Wednesday, May 30, 2007

Cricket: When you are too greedy...

BCCI is an example of how you will suffer when you are too greedy. Also, when your approach is not to build partnerships but opportunistic deal making and screwing the 'opponent'.

Jagmohan Dalmiya was a deal maker. He will care the least about the telecast partner or sponsor. He will not work out the nitty gritties. He will talk in terms of the larger number and leave the rest to sponsors and telecasters, who invariably suffer in the end.

Lalit Modi, who replaced Dalmiya as the main negotiator for BCCI is just as arrogant. As long as Dalmiya was in BCCI - irrespective of whether he is the Secretary or President or Treasurer or whatever - he will discuss all the commercial deals. Modi is the equivalent. He is one of the several vice-presidents of BCCI and is entrusted with the television negotiations.

His dealing was downright harsh and Zee (after winning the overseas bid) even complained against Modi's behaviour.

With India's showing in World Cup downright pathetic and Indian Government's legislation on sharing TV feeds with Doordarshan on top, all of BCCI's partners are in trouble - which means BCCI is in trouble.

Nimbus has been renegotiating with BCCI and there seems to be some agreement with them on reducing their $612 million, 4-year rights deal.

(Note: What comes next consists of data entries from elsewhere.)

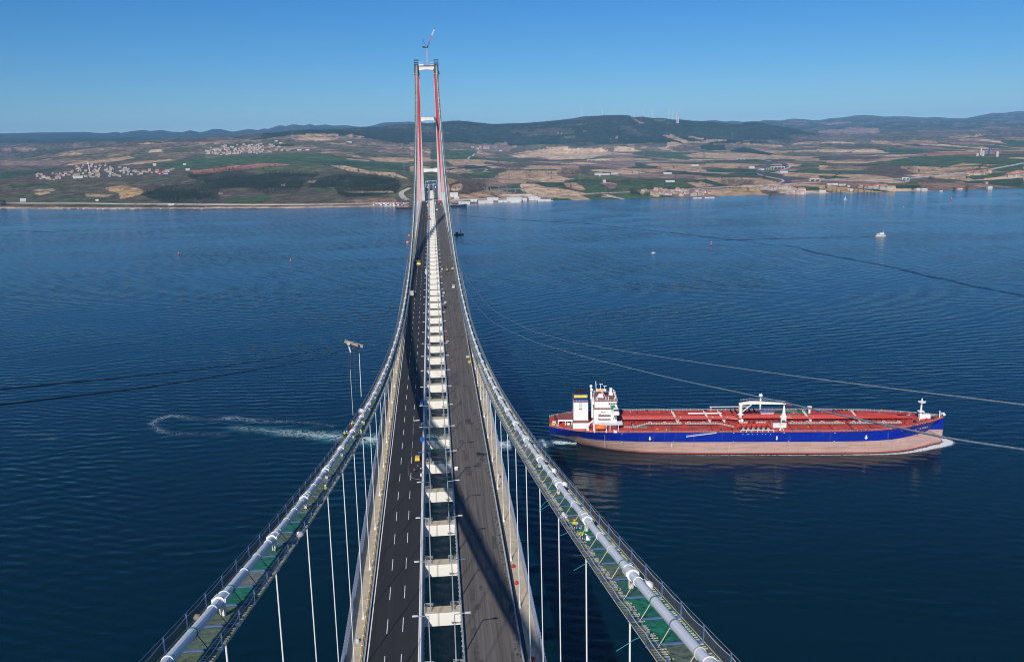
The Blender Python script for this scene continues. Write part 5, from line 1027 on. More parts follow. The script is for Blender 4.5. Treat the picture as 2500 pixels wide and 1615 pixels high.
# ================================================================ TERRAIN
def yh(px): return 329.1 - .01925 * (px - 1250)
CX, CY = CAMP[0], CAMP[1]
PXS = np.array([-500, -200, 0, 250, 500, 750, 1000, 1250, 1500, 1750, 2000, 2250, 2500, 2750, 3000], float)
def tpx(px):
    d = ray(px, yh(px)); return d[0] / d[1]
TT = np.array([tpx(p) for p in PXS])
SHX = [-2400, -1321, -965, -646, -290, -63, 51, 224, 347, 514, 750, 1008, 1232, 1487, 1782, 2600]
SHY = [2900, 2557, 2413, 2310, 2222, 2203, 2185, 2194, 2215, 2185, 2180, 2195, 2185, 2190, 2236, 2300]
def shore(X): return np.interp(X, SHX, SHY)
def col(kind, *v):  # values at px 0..2500 step 250 -> 15 columns
    v = list(v); v = [v[0], v[0]] + v + [v[-1], v[-1]]; return kind, v
def rowz(Y, kind, v):
    out = []
    for p, a in zip(PXS, v):
        if kind == 'z': out.append(a)
        else:
            # height of the point at distance Y seen at image row a
            dd = (a - yh(p)) if True else 0
            q = ray(p, a); t = (Y - CY) / q[1]; out.append(CAMP[2] + t * q[2])
    return out
ROWS = [(2150, *col('z', -6, -6, -6, -6, -6, -6, -6, -6, -6, -6, -6)),
        (2420, *col('z', 3, 3, 8, 9, 16, 4, 5, 5, 5, 5, 5)),
        (2650, *col('z', 6, 8, 14, 16, 40, 8, 6, 6, 6, 6, 6)),
        (2900, *col('z', 14, 20, 30, 28, 52, 18, 7, 7, 8, 8, 9)),
        (3300, *col('z', 38, 48, 52, 52, 50, 16, 8, 8, 10, 12, 16)),
        (4200, *col('z', 55, 66, 68, 74, 52, 18, 10, 10, 12, 22, 34)),
        (5500, *col('y', 398, 385, 371, 367, 380, 396, 392, 386, 382, 372, 366)),
        (7000, *col('y', 388, 364, 345, 336, 356, 372, 372, 366, 358, 346, 342)),
        (8500, *col('y', 372, 352, 343, 326, 332, 342, 330, 340, 347, 335, 330)),
        (10000, *col('y', 360, 350, 345, 318, 303.6, 302, 281, 299, 336, 326, 320)),
        (11500, *col('y', 352, 345, 345, 335, 322, 322, 308, 318, 325, 316, 312)),
        (15000, *col('y', 340, 338, 340, 338, 328, 330, 328, 312, 306, 300, 294)),
        (19000, *col('y', 326, 324, 330, 315, 300, 320, 320, 312, 296, 290, 278)),
        (23000, *col('y', 345, 345, 345, 335, 325, 335, 335, 335, 310, 305, 300))]
RYS = np.array([r[0] for r in ROWS], float)
RZ = np.array([rowz(r[0], r[1], r[2]) for r in ROWS])
A_SK = [(500, 343), (560, 338), (626, 331), (689, 325.6), (731, 320), (794, 317), (857, 313), (888, 310), (905, 311.5), (936, 309.5), (972, 304.6), (1000, 303.6), (1050, 300.4), (1098, 296), (1121, 294.7), (1144, 296.8), (1201, 303), (1228, 302), (1276, 301), (1343, 296), (1396, 290), (1423, 284.7), (1490, 281.5), (1521, 280.8), (1536, 282.5), (1542, 286.7), (1569, 285), (1590, 287.8), (1617, 288), (1647, 292), (1659, 291.3), (1689, 294.5), (1726, 296), (1762, 300), (1800, 305), (1819, 300), (1844, 298.7), (1865, 301.4), (1884, 306.6), (1909, 309.8), (1940, 315.4), (1972, 322.4), (2000, 326.6), (2040, 331)]
B_SK = [(-500, 330), (0, 325.6), (42, 325), (105, 323.5), (210, 322), (231, 324), (256, 325.6), (287, 321.8), (298, 324.5), (325, 320), (356, 317), (369, 320), (398, 317), (419, 321.4), (447, 322.4), (468, 317.8), (489, 323), (500, 321.4), (523, 315), (542, 315.5), (569, 321.8), (609, 315), (632, 317.8), (647, 314), (657, 315), (685, 306), (701, 307.8), (718, 303.6), (745, 306.7), (759, 302), (771, 306.7), (796, 303.6), (815, 306.7), (846, 305.7), (877, 309.4), (894, 309.4), (919, 304.6), (936, 299.4), (961, 298.3), (1000, 296.8), (1040, 300), (1100, 312), (1650, 312), (1726, 294.7), (1745, 293.6), (1771, 297), (1787, 295), (1815, 297.8), (1836, 295.7), (1854, 296), (1865, 293), (1905, 294.5), (1936, 290), (1961, 291), (1982, 293.4), (2000, 293), (2025, 288.8), (2057, 286.7), (2084, 282), (2111, 280.8), (2130, 282), (2157, 284.6), (2182, 284), (2214, 284), (2235, 286), (2262, 287.3), (2284, 285.7), (2319, 289), (2356, 288.8), (2388, 282.5), (2420, 276), (2451, 275.6), (2482, 271.4), (2500, 271.6), (2700, 268), (3000, 275)]
def sk_z(T, t, Y):
    tt = [tpx(a) for a, _ in T]; zz = []
    for a, y in T:
        q = ray(a, y); zz.append(CAMP[2] + (Y - CY) / q[1] * q[2])
    return np.interp(t, tt, zz)
def vnoise(x, y, seed=0):
    xi = np.floor(x).astype(np.int64); yi = np.floor(y).astype(np.int64); xf = x - xi; yf = y - yi
    def hsh(a, b_): v = (a * 374761393 + b_ * 668265263 + seed * 974711) & 0x7fffffff; v = ((v ^ (v >> 13)) * 1274126177) & 0x7fffffff; return ((v ^ (v >> 16)) & 0xffff) / 65535.0
    u = xf * xf * (3 - 2 * xf); v = yf * yf * (3 - 2 * yf)
    return (hsh(xi, yi) * (1 - u) + hsh(xi + 1, yi) * u) * (1 - v) + (hsh(xi, yi + 1) * (1 - u) + hsh(xi + 1, yi + 1) * u) * v
def fbm(x, y, seed=0, o=4): return sum(vnoise(x * 2 ** i, y * 2 ** i, seed + i) * .5 ** (i + 1) for i in range(o)) / (1 - .5 ** o)
def height(X, Y):
    X = np.asarray(X, float); Y = np.asarray(Y, float); t = (X - CX) / (Y - CY)
    ci = np.clip(np.searchsorted(TT, t) - 1, 0, len(TT) - 2); cf = np.clip((t - TT[ci]) / (TT[ci + 1] - TT[ci]), 0, 1); cs = cf * cf * (3 - 2 * cf)
    ri = np.clip(np.searchsorted(RYS, Y) - 1, 0, len(RYS) - 2); rf = np.clip((Y - RYS[ri]) / (RYS[ri + 1] - RYS[ri]), 0, 1)
    def ctl(r): return RZ[r, ci] * (1 - cs) + RZ[r, ci + 1] * cs
    # ridge rows use the traced skylines
    A = sk_z(A_SK, t, 10000.0); B = sk_z(B_SK, t, 19000.0); tA0, tA1 = tpx(480), tpx(2060)
    def rowv(r):
        v = ctl(r); v = np.where((r == 9) & (t > tA0) & (t < tA1), A, v); return np.where(r == 12, B, v)
    z0 = rowv(ri); z1 = rowv(ri + 1); s = rf * rf * (3 - 2 * rf) * .6 + rf * .4; z = z0 * (1 - s) + z1 * s
    amp = np.interp(Y, [2300, 3000, 5000, 7500, 8800, 10000, 10600, 12000, 16000, 19000, 20000], [1, 6, 12, 52, 80, 3, 30, 60, 60, 3, 30])
    amp = amp * np.clip((z - 8) / 40, .05, 1)
    z = z + amp * (.12 - 2.2 * np.abs(fbm(X / 1100, Y / 900, 3, 5) - .5) * 2 + .5 * fbm(X / 350, Y / 300, 5, 3))
    hill = np.exp(-(((X - 55) / 120) ** 2 + ((Y - 2560) / 170) ** 2)) * 30 ; z = z + hill
    cut = np.clip((np.abs(X) - 32) / 22, 0, 1); road = np.interp(Y, [2150, 2300, 3000], [47, 46, 50]); z = np.where((Y > 2230) & (Y < 2900), np.minimum(z, road - 1.0 + 60 * cut), z)
    sd_ = Y - shore(X) + 8 * (fbm(X / 60, Y * 0, 9, 3) - .5); f = np.clip(sd_ / 130, 0, 1); z = np.where(sd_ < 0, -4.0, np.minimum(z, 1.0 + 4.5 * f + np.maximum(z - 5.5, 0) * f * f * (3 - 2 * f)))
    return z
def hz1(x, y): return float(height(np.array([x]), np.array([y]))[0])
def onland(px, py):
    d = ray(px, py); Yv = np.geomspace(2200, 21000, 900); t = (Yv - CY) / d[1]; X = CX + t * d[0]; Z = CAMP[2] + t * d[2]; H = height(X, Yv)
    k = np.nonzero(Z < H)[0]
    if len(k) == 0: return None
    i = max(k[0], 1); a, b_ = (Z - H)[i - 1], (Z - H)[i]; f = a / (a - b_) if a > b_ else 0
    y = Yv[i - 1] + (Yv[i] - Yv[i - 1]) * f; x = CX + (y - CY) / d[1] * d[0]; return Vector((x, y, hz1(x, y)))
NX, NY = 1350, 500
tg = np.linspace(tpx(-160), tpx(2660), NX); Yg = np.concatenate([np.linspace(2160, 2320, 24), np.geomspace(2328, 7000, 290), np.geomspace(7040, 22500, NY - 314)])
TG, YG = np.meshgrid(tg, Yg); XG = CX + TG * (YG - CY); ZG = height(XG, YG)
# image row/column of each terrain point, only used to carry the traced outlines of fields and woods into world space
def project(X, Y, Z):
    dx, dy, dz = X - CAMP[0], Y - CAMP[1], Z - CAMP[2]; zz = dx * _f[0] + dy * _f[1] + dz * _f[2]
    return 1250 + FPX * (dx * _r[0] + dy * _r[1] + dz * _r[2]) / zz, 807.5 - FPX * (dx * _u[0] + dy * _u[1] + dz * _u[2]) / zz
PX, PY = project(XG, YG, ZG)
C = {'green': (.050, .086, .038), 'dgreen': (.034, .066, .036), 'lgreen': (.085, .105, .045), 'tan': (.34, .235, .145), 'ltan': (.42, .305, .195), 'brown': (.19, .125, .09), 'mauve': (.19, .135, .11), 'scrub': (.105, .088, .062), 'wood': (.020, .034, .020), 'bare': (.085, .068, .058), 'sand': (.36, .27, .20), 'road': (.42, .38, .32), 'tar': (.06, .06, .07), 'soil': (.30, .14, .09), 'yellow': (.36, .25, .12), 'village': (.17, .13, .11), 'olive': (.075, .08, .045)}
pal = np.array([C[k] for k in ('tan', 'green', 'lgreen', 'brown', 'olive', 'mauve', 'scrub', 'tan', 'dgreen', 'ltan')])
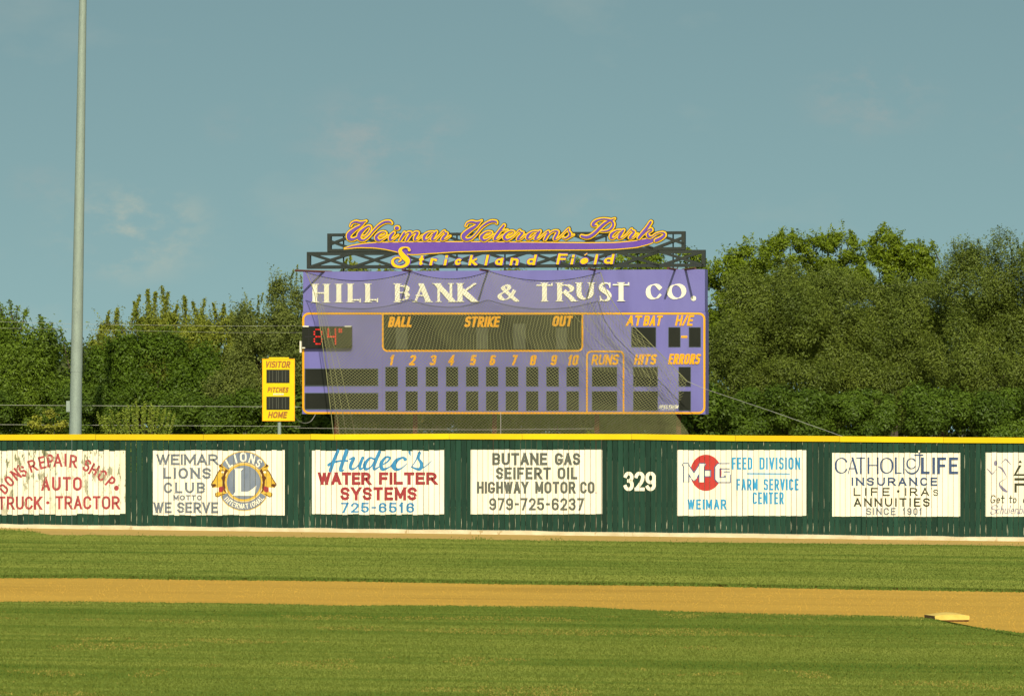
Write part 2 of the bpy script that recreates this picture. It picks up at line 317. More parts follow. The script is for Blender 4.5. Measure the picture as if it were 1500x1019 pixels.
def glyph(ch, q):
    """centre-line strokes in a unit box (y up), relative width; q = vertical radius of round ends"""
    S = lambda *p: list(p)
    ring = lambda y0, y1, q_: A(.5, y1 - q_, .5, q_, 0, 180) + A(.5, y0 + q_, .5, q_, 180, 360) + [(1, y1 - q_)]
    b = min(q, .23); b2 = min(q, .27); ca = 14 + 165 * max(0, q - .32)
    g = {
     'A': ([S((0, 0), (.5, 1)), S((.5, 1), (1, 0)), S((.17, .3), (.83, .3))], 1.0),
     'B': ([S((0, 0), (0, 1)), S((0, 1), (.55, 1)) + A(.55, 1 - b, .42, b, 90, 0) + A(.55, .53 + b, .42, b, 0, -90) + S((0, .53)), S((.55, .53)) + A(.55, .53 - b2, .45, b2, 90, 0) + A(.55, b2, .45, b2, 0, -90) + S((0, 0))], .92),
     'C': ([A(.5, 1 - q, .5, q, ca, 180) + A(.5, q, .5, q, 180, 360 - ca)], .95),
     'D': ([S((0, 0), (0, 1)), S((0, 1), (.4, 1)) + A(.4, 1 - q, .6, q, 90, 0) + A(.4, q, .6, q, 0, -90) + S((0, 0))], .97),
     'E': ([S((0, 0), (0, 1)), S((0, 1), (1, 1)), S((0, .52), (.85, .52)), S((0, 0), (1, 0))], .82),
     'F': ([S((0, 0), (0, 1)), S((0, 1), (1, 1)), S((0, .5), (.85, .5))], .80),
     'G': ([A(.5, 1 - q, .5, q, ca + 8, 180) + A(.5, q, .5, q, 180, 360 - .5 * ca) + S((1, .40)), S((.58, .40), (1, .40))], 1.05),
     'H': ([S((0, 0), (0, 1)), S((1, 0), (1, 1)), S((0, .52), (1, .52))], 1.0),
     'I': ([S((.5, 0), (.5, 1))], .0),
     'K': ([S((0, 0), (0, 1)), S((0, .36), (1, 1)), S((.3, .56), (1, 0))], .98),
     'L': ([S((0, 0), (0, 1)), S((0, 0), (1, 0))], .78),
     'M': ([S((0, 0), (0, 1)), S((0, 1), (.5, .18)), S((.5, .18), (1, 1)), S((1, 1), (1, 0))], 1.2),
     'N': ([S((0, 0), (0, 1)), S((0, 1), (1, 0)), S((1, 0), (1, 1))], 1.0),
     'O': ([ring(0, 1, q)], 1.05), 'P': ([S((0, 0), (0, 1)), S((0, 1), (.5, 1)) + A(.5, 1 - b2, .5, b2, 90, 0) + A(.5, .43 + b2, .5, b2, 0, -90) + S((0, .43))], .9),
     'R': ([S((0, 0), (0, 1)), S((0, 1), (.5, 1)) + A(.5, 1 - b2, .48, b2, 90, 0) + A(.5, .46 + b2, .48, b2, 0, -90) + S((0, .46)), S((.5, .46), (1, 0))], .96),
     'S': ([A(.5, 1 - b, .5, b, 15, 180) + A(.5, .53 + b, .5, b, 180, 270) + A(.5, .53 - b2, .5, b2, 90, 0) + A(.5, b2, .5, b2, 0, -165)], .88),
     'T': ([S((.5, 0), (.5, 1)), S((0, 1), (1, 1))], .92),
     'U': ([S((0, 1)) + A(.5, q, .5, q, 180, 360) + S((1, 1))], 1.0),
     'V': ([S((0, 1), (.5, 0)), S((.5, 0), (1, 1))], 1.0), 'W': ([S((0, 1), (.27, 0)), S((.27, 0), (.5, .95)), S((.5, .95), (.73, 0)), S((.73, 0), (1, 1))], 1.4),
     'X': ([S((0, 0), (1, 1)), S((0, 1), (1, 0))], 1.0),
     'Y': ([S((0, 1), (.5, .45)), S((1, 1), (.5, .45)), S((.5, .5), (.5, 0))], 1.0),
     '0': ([ring(0, 1, q)], .85), '1': ([S((.55, 0), (.55, 1)), S((.55, 1), (.05, .78))], .42),
     '2': ([A(.5, 1 - b2, .5, b2, 170, 0) + S((.94, .60), (.76, .44), (.4, .22), (.06, .03)), S((0, 0), (1, 0))], .85),
     '3': ([A(.5, 1 - b, .47, b, 165, 0) + A(.5, .53 + b, .47, b, 0, -90) + S((.35, .53)), S((.35, .53)) + A(.5, .53 - b2, .5, b2, 90, 0) + A(.5, b2, .5, b2, 0, -165)], .85),
     '4': ([S((.75, 0), (.75, 1)), S((.75, 1), (0, .3)), S((0, .3), (1, .3))], .9),
     '5': ([S((.95, 1), (.08, 1)), S((.08, 1), (.02, .53)), S((.02, .53)) + A(.5, .6 - b2, .5, b2, 100, 0) + A(.5, b2, .5, b2, 0, -165)], .85),
     '6': ([A(.5, 1 - q, .5, q, 25, 180) + S((0, b2)), ring(0, .57, b2)], .87),
     '7': ([S((0, 1), (1, 1)), S((1, 1), (.32, 0))], .82),
     '8': ([ring(.52, 1, b), ring(0, .52, b2)], .87),
     '9': ([A(.5, q, .5, q, 205, 360) + S((1, 1 - b2)), ring(.43, 1, b2)], .87),
     '-': ([S((.1, .5), (.9, .5))], .45), '.': ([S((.5, 0), (.5, .02))], .0), "'": ([S((.5, 1), (.45, .78))], .0), '/': ([S((0, 0), (1, 1))], .55),
     '*': ([S((.5, .45), (.5, .55))], .0),
     '&': ([smooth([(1, 0), (.3, .68), (.24, .86), (.42, 1), (.6, .87), (.5, .66), (.1, .4), (0, .2), (.22, .0), (.5, .03), (.78, .3), (.9, .52)], 4)], 1.1),
     # small letters
     'a': ([A(.5, .3, .5, .3, 0, 360), S((1, .62), (1, 0))], .8), 'b': ([S((0, 1), (0, 0)), A(.5, .3, .5, .3, 0, 360)], .8),
     'c': ([A(.5, .3, .5, .3, 52, 312)], .72), 'd': ([A(.5, .3, .5, .3, 0, 360), S((1, 1), (1, 0))], .82),
     'e': ([S((.05, .3), (.98, .3)), A(.5, .3, .5, .3, 0, 310)], .78), 'g': ([A(.5, .3, .5, .3, 0, 360), S((1, .6)) + A(.5, -.1, .5, .18, 0, -150)], .8),
     'h': ([S((0, 1), (0, 0)), A(.5, .32, .5, .28, 180, 0) + S((1, 0))], .75), 'i': ([S((.5, .46), (.5, 0)), S((.5, .95), (.5, .96))], .1),
     'k': ([S((0, 1), (0, 0)), S((0, .25), (.9, .62)), S((.3, .36), (1, 0))], .8), 'l': ([S((.5, 1), (.5, 0))], .1),
     'n': ([S((0, .62), (0, 0)), A(.5, .34, .5, .26, 180, 0) + S((1, 0))], .78), 'o': ([A(.5, .3, .5, .3, 0, 360)], .8),
     'r': ([S((0, .62), (0, 0)), A(.55, .3, .55, .3, 180, 50)], .6), 's': ([A(.5, .45, .5, .15, 20, 270) + A(.5, .15, .5, .15, 90, -160)], .7),
     't': ([S((.4, .95)) + A(.75, .2, .35, .2, 180, 300), S((-.12, .64), (1.1, .64))], .6), 'u': ([S((0, .6)) + A(.5, .28, .5, .28, 180, 360), S((1, .6), (1, 0))], .78),
    }
    return g[ch]
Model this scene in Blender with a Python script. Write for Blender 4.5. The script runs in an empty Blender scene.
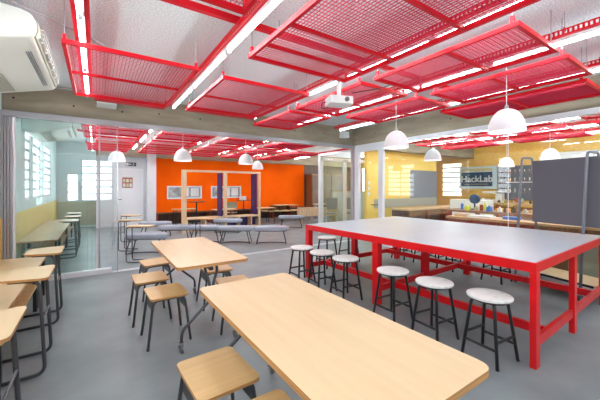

Zee, in the meantime, desperate for cricket, had talked about a separate professional league. Now, Zee has announced that it is cancelling a deal with BCCI for telecasting overseas cricket matches organized by BCCI.

When cricket is played in any of the full member countries, the host controls the television rights. If International cricket has to be played in any of the associate or affiliate member countries, the respective cricket association in that country has to stage the matches and will, in turn, own the telecast and other rights.

IMG/TWI exploited this later concept and organized matches in Toronto. Canadian Cricket Association was the organizer namesake. IMG/TWI did everything and pocketed a neat profit and paid small monies to Canadian Cricket Association. Sharjah (UAE Cricket Association) was WorldTel's property, but later became Bukhatir's Taj Television's.

BCCI hit upon this wonderful idea of cutting out the middlemen, and become the event organizer abroad to maximise its revenues. Alas, the team's poor performance, greedy and mindless deal have all come together to roost now.

BCCI can survive only by hiring sensible corporate managers who are also kind and decent and build a sustainable business and not be corporate thugs, who bully bidders into submission. Because, when you fall - as in cricket you always fall - you won't have any friends left. Like it is now for BCCI.